◆ MATERIAL PROVIDED:

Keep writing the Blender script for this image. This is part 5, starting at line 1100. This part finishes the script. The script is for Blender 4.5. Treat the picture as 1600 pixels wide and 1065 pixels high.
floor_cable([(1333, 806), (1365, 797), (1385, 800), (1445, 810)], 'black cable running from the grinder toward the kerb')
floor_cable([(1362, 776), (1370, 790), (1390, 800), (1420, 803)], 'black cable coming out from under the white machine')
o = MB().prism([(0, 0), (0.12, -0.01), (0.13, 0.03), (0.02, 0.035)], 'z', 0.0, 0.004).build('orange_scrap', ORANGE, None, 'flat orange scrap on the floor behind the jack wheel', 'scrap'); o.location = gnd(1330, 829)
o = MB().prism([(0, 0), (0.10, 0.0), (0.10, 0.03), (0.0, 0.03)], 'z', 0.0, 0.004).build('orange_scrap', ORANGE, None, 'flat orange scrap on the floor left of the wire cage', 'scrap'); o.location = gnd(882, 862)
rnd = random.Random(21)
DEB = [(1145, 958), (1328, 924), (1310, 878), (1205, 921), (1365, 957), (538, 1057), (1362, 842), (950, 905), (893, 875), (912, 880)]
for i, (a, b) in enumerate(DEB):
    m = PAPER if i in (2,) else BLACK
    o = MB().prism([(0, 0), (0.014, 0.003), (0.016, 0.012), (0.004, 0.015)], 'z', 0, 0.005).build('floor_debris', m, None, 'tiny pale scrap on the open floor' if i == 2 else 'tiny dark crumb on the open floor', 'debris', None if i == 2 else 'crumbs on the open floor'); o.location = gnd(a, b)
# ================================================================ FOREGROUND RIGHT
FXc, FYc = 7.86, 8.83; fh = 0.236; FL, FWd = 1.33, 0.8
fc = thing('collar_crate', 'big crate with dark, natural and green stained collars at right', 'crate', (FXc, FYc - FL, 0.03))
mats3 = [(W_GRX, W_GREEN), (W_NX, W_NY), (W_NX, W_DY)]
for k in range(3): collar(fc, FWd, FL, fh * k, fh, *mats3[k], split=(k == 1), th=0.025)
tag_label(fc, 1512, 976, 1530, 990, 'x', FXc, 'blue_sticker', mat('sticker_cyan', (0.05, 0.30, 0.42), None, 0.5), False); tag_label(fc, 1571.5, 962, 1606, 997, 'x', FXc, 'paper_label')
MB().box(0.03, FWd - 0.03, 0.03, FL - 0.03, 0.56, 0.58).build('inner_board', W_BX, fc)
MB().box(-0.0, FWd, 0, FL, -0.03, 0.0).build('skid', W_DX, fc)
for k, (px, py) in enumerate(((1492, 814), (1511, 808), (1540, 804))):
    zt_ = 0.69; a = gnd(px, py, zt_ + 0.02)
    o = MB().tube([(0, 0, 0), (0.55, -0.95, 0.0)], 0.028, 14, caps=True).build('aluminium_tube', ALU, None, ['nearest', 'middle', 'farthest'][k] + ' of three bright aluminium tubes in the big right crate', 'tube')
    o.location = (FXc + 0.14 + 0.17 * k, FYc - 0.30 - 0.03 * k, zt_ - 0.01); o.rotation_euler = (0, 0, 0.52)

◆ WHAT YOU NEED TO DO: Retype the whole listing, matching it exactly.

◆ TASK OUTPUT:
Keep writing the Blender script for this image. This is part 5, starting at line 1100. This part finishes the script. The script is for Blender 4.5. Treat the picture as 1600 pixels wide and 1065 pixels high.
floor_cable([(1333, 806), (1365, 797), (1385, 800), (1445, 810)], 'black cable running from the grinder toward the kerb')
floor_cable([(1362, 776), (1370, 790), (1390, 800), (1420, 803)], 'black cable coming out from under the white machine')
o = MB().prism([(0, 0), (0.12, -0.01), (0.13, 0.03), (0.02, 0.035)], 'z', 0.0, 0.004).build('orange_scrap', ORANGE, None, 'flat orange scrap on the floor behind the jack wheel', 'scrap'); o.location = gnd(1330, 829)
o = MB().prism([(0, 0), (0.10, 0.0), (0.10, 0.03), (0.0, 0.03)], 'z', 0.0, 0.004).build('orange_scrap', ORANGE, None, 'flat orange scrap on the floor left of the wire cage', 'scrap'); o.location = gnd(882, 862)
rnd = random.Random(21)
DEB = [(1145, 958), (1328, 924), (1310, 878), (1205, 921), (1365, 957), (538, 1057), (1362, 842), (950, 905), (893, 875), (912, 880)]
for i, (a, b) in enumerate(DEB):
    m = PAPER if i in (2,) else BLACK
    o = MB().prism([(0, 0), (0.014, 0.003), (0.016, 0.012), (0.004, 0.015)], 'z', 0, 0.005).build('floor_debris', m, None, 'tiny pale scrap on the open floor' if i == 2 else 'tiny dark crumb on the open floor', 'debris', None if i == 2 else 'crumbs on the open floor'); o.location = gnd(a, b)
# ================================================================ FOREGROUND RIGHT
FXc, FYc = 7.86, 8.83; fh = 0.236; FL, FWd = 1.33, 0.8
fc = thing('collar_crate', 'big crate with dark, natural and green stained collars at right', 'crate', (FXc, FYc - FL, 0.03))
mats3 = [(W_GRX, W_GREEN), (W_NX, W_NY), (W_NX, W_DY)]
for k in range(3): collar(fc, FWd, FL, fh * k, fh, *mats3[k], split=(k == 1), th=0.025)
tag_label(fc, 1512, 976, 1530, 990, 'x', FXc, 'blue_sticker', mat('sticker_cyan', (0.05, 0.30, 0.42), None, 0.5), False); tag_label(fc, 1571.5, 962, 1606, 997, 'x', FXc, 'paper_label')
MB().box(0.03, FWd - 0.03, 0.03, FL - 0.03, 0.56, 0.58).build('inner_board', W_BX, fc)
MB().box(-0.0, FWd, 0, FL, -0.03, 0.0).build('skid', W_DX, fc)
for k, (px, py) in enumerate(((1492, 814), (1511, 808), (1540, 804))):
    zt_ = 0.69; a = gnd(px, py, zt_ + 0.02)
    o = MB().tube([(0, 0, 0), (0.55, -0.95, 0.0)], 0.028, 14, caps=True).build('aluminium_tube', ALU, None, ['nearest', 'middle', 'farthest'][k] + ' of three bright aluminium tubes in the big right crate', 'tube')
    o.location = (FXc + 0.14 + 0.17 * k, FYc - 0.30 - 0.03 * k, zt_ - 0.01); o.rotation_euler = (0, 0, 0.52)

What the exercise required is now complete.